#### EXERCISE PROMPT:
Starting at the top of the listing, extract every line up to and including the one with "d = BM(); box(d, hx-.026,hx-.021,-.30,.30,DZ-.114,DZ-.038,.004);". Pictures stay out of the copy.

#### DATA BLOCK:
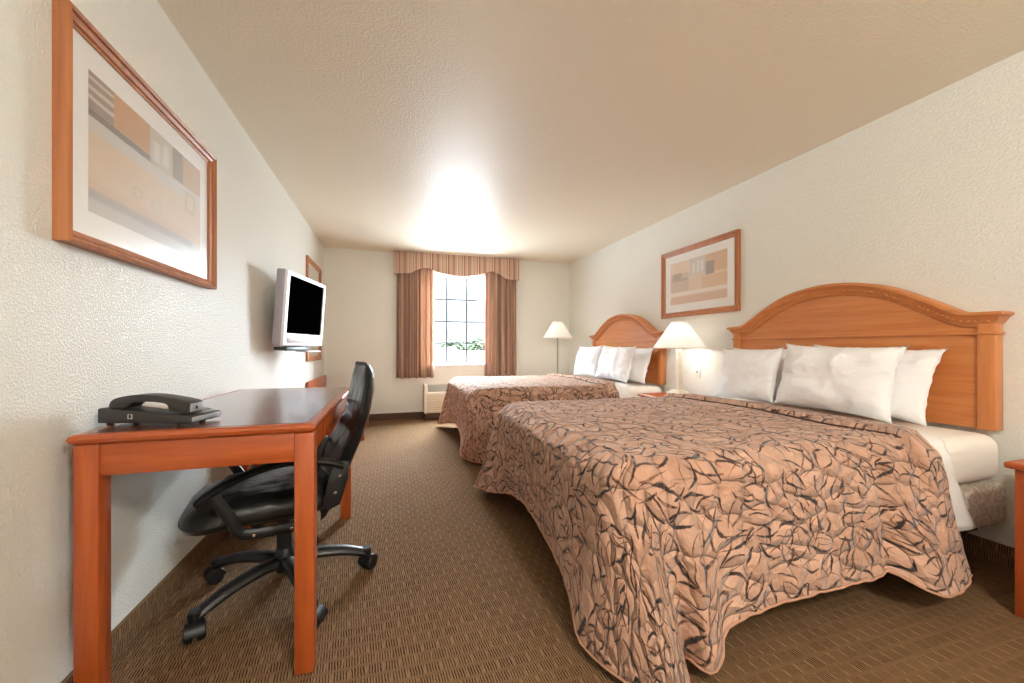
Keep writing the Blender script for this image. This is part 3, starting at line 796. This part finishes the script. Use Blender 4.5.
# solid edge band round the laminate, eased outwards below
prof = [(-.014,-.029),(-.003,-.021),(0,-.012),(-.003,-.004),(-.011,0),(-.030,0),(-.030,-.029)]
rings = [[b.verts.new((s*(hx+o_), q*(hy+o_), DZ+z_)) for s, q in ((-1,-1),(1,-1),(1,1),(-1,1))] for o_, z_ in prof]
rings.append(rings[0])
for r0, r1 in zip(rings, rings[1:]):
    for k in range(4): b.faces.new((r0[k], r0[(k+1)%4], r1[(k+1)%4], r1[k]))
ed = [e for e in b.edges if all(abs(abs(v.co.x)-hx) < .012 and abs(abs(v.co.y)-hy) < .012 for v in e.verts)]
obj('edge_band', b, M['wx'], t, ang=25)
b = BM(); box(b, -hx+.0305,hx-.0305,-hy+.0305,hy-.0305,DZ-.0285,DZ+.0008); obj('top', b, M['desk_top'], t, False)['label'] = 'dark brown laminate top'
lw = .059
for sx in (-1,1):
    for sy in (-1,1):
        cx, cy = sx*(hx-.006-lw/2), sy*(hy-.012-lw/2)
        b = BM(); box(b, cx-lw/2,cx+lw/2,cy-lw/2,cy+lw/2,0,DZ-.0295,.007,2); obj('leg', b, M['wz'], t)
for sy in (-1,1):
    b = BM(); y = sy*(hy-.03); box(b, -hx+.064,hx-.064,y-.01,y+.01,DZ-.122,DZ-.0295,.003); obj('apron', b, M['wx'], t)
b = BM(); box(b, -hx+.02,-hx+.04,-hy+.066,hy-.066,DZ-.122,DZ-.0295,.003); obj('apron', b, M['wy'], t)
b = BM(); box(b, hx-.045,hx-.025,-hy+.066,hy-.066,DZ-.122,DZ-.0295,.003); obj('apron', b, M['wy'], t)
d = BM(); box(d, hx-.026,hx-.021,-.30,.30,DZ-.114,DZ-.038,.004); obj('drawer', d, M['wy'], t)

# low dresser and luggage bench further along the wall
t = thing('dresser', 'low wooden dresser on the left wall mostly hidden behind the desk and chair', 'dresser', (-.60, 3.86, 0))
b = BM(); box(b, -.28,.245,-.83,.83,.59,.615,.006); obj('top', b, M['wy'], t)
b = BM(); box(b, -.27,.225,-.81,.81,.06,.59,.003); obj('body', b, M['wz'], t)
b = BM(); box(b, -.26,.24,-.815,.815,0,.09,.004); obj('plinth', b, M['wy'], t)
for y in (-.54,0,.54):
    for z in (.10,.345):
        d = BM(); box(d, .224,.242,y-.262,y+.262,z,z+.235,.004); dr = obj('drawer', d, M['wy'], t)
        b = BM(); tube(b, spline([(.242,y-.05,z+.13),(.262,y-.04,z+.13),(.266,y,z+.13),(.262,y+.04,z+.13),(.242,y+.05,z+.13)],4), .004, 8); obj('handle', b, M['nickel'], dr)
t = thing('luggage_bench', 'wooden luggage bench with back board in the far left corner', 'bench', (-.60, 5.26, 0))
b = BM(); box(b, -.28,.30,-.50,.50,.40,.43,.006); obj('seat', b, M['wy'], t)
b = BM(); box(b, -.285,-.262,-.46,.76,.435,.672,.005); obj('back_board', b, M['wy'], t)
b = BM()
for k in range(5): box(b, -.22+k*.11,-.19+k*.11,-.49,.49,.428,.440,.004)
obj('luggage_slats', b, M['wy'], t)
for x in (-.26,.262):
    for y in (-.47,.37):
        b = BM(); box(b, x-.0,x+.045,y-.0,y+.045,0,.402,.005); obj('leg', b, M['wz'], t)
b = BM(); box(b, .272,.292,-.43,.38,.33,.40,.003); obj('rail', b, M['wy'], t)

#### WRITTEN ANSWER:
Keep writing the Blender script for this image. This is part 3, starting at line 796. This part finishes the script. Use Blender 4.5.
# solid edge band round the laminate, eased outwards below
prof = [(-.014,-.029),(-.003,-.021),(0,-.012),(-.003,-.004),(-.011,0),(-.030,0),(-.030,-.029)]
rings = [[b.verts.new((s*(hx+o_), q*(hy+o_), DZ+z_)) for s, q in ((-1,-1),(1,-1),(1,1),(-1,1))] for o_, z_ in prof]
rings.append(rings[0])
for r0, r1 in zip(rings, rings[1:]):
    for k in range(4): b.faces.new((r0[k], r0[(k+1)%4], r1[(k+1)%4], r1[k]))
ed = [e for e in b.edges if all(abs(abs(v.co.x)-hx) < .012 and abs(abs(v.co.y)-hy) < .012 for v in e.verts)]
obj('edge_band', b, M['wx'], t, ang=25)
b = BM(); box(b, -hx+.0305,hx-.0305,-hy+.0305,hy-.0305,DZ-.0285,DZ+.0008); obj('top', b, M['desk_top'], t, False)['label'] = 'dark brown laminate top'
lw = .059
for sx in (-1,1):
    for sy in (-1,1):
        cx, cy = sx*(hx-.006-lw/2), sy*(hy-.012-lw/2)
        b = BM(); box(b, cx-lw/2,cx+lw/2,cy-lw/2,cy+lw/2,0,DZ-.0295,.007,2); obj('leg', b, M['wz'], t)
for sy in (-1,1):
    b = BM(); y = sy*(hy-.03); box(b, -hx+.064,hx-.064,y-.01,y+.01,DZ-.122,DZ-.0295,.003); obj('apron', b, M['wx'], t)
b = BM(); box(b, -hx+.02,-hx+.04,-hy+.066,hy-.066,DZ-.122,DZ-.0295,.003); obj('apron', b, M['wy'], t)
b = BM(); box(b, hx-.045,hx-.025,-hy+.066,hy-.066,DZ-.122,DZ-.0295,.003); obj('apron', b, M['wy'], t)
d = BM(); box(d, hx-.026,hx-.021,-.30,.30,DZ-.114,DZ-.038,.004); obj('drawer', d, M['wy'], t)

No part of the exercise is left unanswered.